The war was ended. Prussia was in the dust; its King and Queen exiled from the capital. Crops were ruined, villages were burned, and this poor, unhappy country must pay its war debt.
"Now, God be everlastingly praised," wrote the poor Queen, "that my daughter, who would now be almost fifteen years old, came dead into the world."
"I must play my life days in this unlucky time," she said. "Perhaps God gave me my living children that one of them might bring good to mankind."
And there was one who did the great things the Queen dreamed of.
It was not the handsome Crown Prince, though he was a clever monarch; it was not Princess Charlotte, though she became Empress of Russia; it was not Alexandrina, who, a lovely old lady, died only a year or two ago as Dowager Grand Duchess of Mecklenburg; nor jolly Carl, nor Louisa, nor Albert, who came later.

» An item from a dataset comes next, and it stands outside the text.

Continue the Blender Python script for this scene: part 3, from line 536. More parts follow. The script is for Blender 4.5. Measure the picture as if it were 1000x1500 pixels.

It was simple, honourable, sensible little William. Every pain his mother felt sank deeply into his heart, and at last the day came when he led the Prussian army to the great battle of Sedan, where he conquered the nephew of Napoleon and created the German Empire.
But no one dreamed of this that dreary summer in Memel, and though the Queen did her best to be cheerful, all who loved her saw that the canker-worm of sorrow was drawing nearer and nearer the heart of the beautiful "Rose of the King," the flower whose stem had been so roughly handled by its enemy.